Music you will not find in the Apple download chart
You won't find Khandroma from Patti Smith and the Soundwalk Collective in the Apple download chart. But does that reduce its worthiness? Today audience size is used to measure the worthiness of not just downloads, but also live music, websites, and every other aspect of classical music. Which is a big mistake: because art music is not about attracting the largest possible audience. It is about meeting human needs. Every human is complex and different, and every human has a different musical need, and these unique needs also vary with circumstances. So there is no 'one size fits all needs' classical music. Which means that, despite industry dogma, there is no mass market for classical music.
Patti Smith and the Soundwalk Collective have had a long involvement with psychogeography. In 2016 their exploration of the effect of geographical location on emotions and behaviour took them to Upper Mustang in Nepal. The result of this exploration was Khandroma, a multi-channel audio and video installation at the Rubin Museum, New York. The audio for the installation has now been released on CD by the Unione Buddhista Italiana. As the Collective states:
'The album traces the continuous morphing of the wind into sound expressions. The Himalayan Plateau seems designed to amplify and echo the encounter of the breaths, the prayers, and the chants emerging from around and within those temples; amid the sounding of bells, the turning of prayer wheels, and the billowing of flags. A resonant musical body that we recorded so as to capture its boundless mutations; an unstoppable force that cries, whispers, and blows through and over stones, wood, empty halls and monastic robes, etching an ever-changing sonic landscape onto the surfaces it encounters.'
Khandroma will definitely not be to every one's taste, and some may even argue that this is not music. But this is precisely the point I am making. Classical music is granular. It comprises many different but overlapping niches which meet different but overlapping audience needs. The biggest of these is the easy listening/classical light segment dominated in the UK by Classic FM and, now, BBC Radio 3. But this is a finite market, and there are many rich niches beyond its boundaries: opera, electronic, early music, contemporary music, lieder, ambient etc etc. And this granularity extends beyond the classical genre. At a macro level Western classical music is one niche in a granular mix of rock, jazz, etc. And beyond this Western music is just one niche in a rich conglomeration of world musics. If the music market was not highly granular there would be a global mass market for Western classic music and remote Amazonian tribes would be grooving to Beethoven.

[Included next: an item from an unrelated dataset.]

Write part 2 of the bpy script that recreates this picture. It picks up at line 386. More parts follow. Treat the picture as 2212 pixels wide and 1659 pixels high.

The classical industry is now servant to the mass market fallacy, which dictates that if music doesn't put bums on seats, it is not worthy. This futile search for a non-existent classical mass market has been going on for years. The result is the creation of a spurious celebrity culture underpinned by a bloated business model and oversupply of classical resources. So you will not find the mysterious sound-world of Patti Smith and the Soundwalk Collective's Khandroma in the Apple classical download chart. Nor will you find their Vajrayana inspired album Peradam which features Anoushka Shankar, Tenzin Choegyal and Charlotte Gainsbourg. Or their exploration of mystical Islam Mummer Love featuring Philip Glass, Mulatu Astatke, and the Sufi Group of Sheikh Ibrahim, or the hallucinogenic Peyote Dance. The latter trio of albums - all illustrated here - are underpinned by the poetry of René Daumal, Arthur Rimbaud, and Antonin Artaud respectively.
But does their absence from populist metrics really matter? Surely we should value the mysterious more than the popular. Because as Albert Einstein told us: "The most beautiful thing we can experience is the mysterious. It is the source of all true art and science. He to whom the emotion is a stranger, who can no longer pause to wonder and stand wrapped in awe, is as good as dead —his eyes are closed".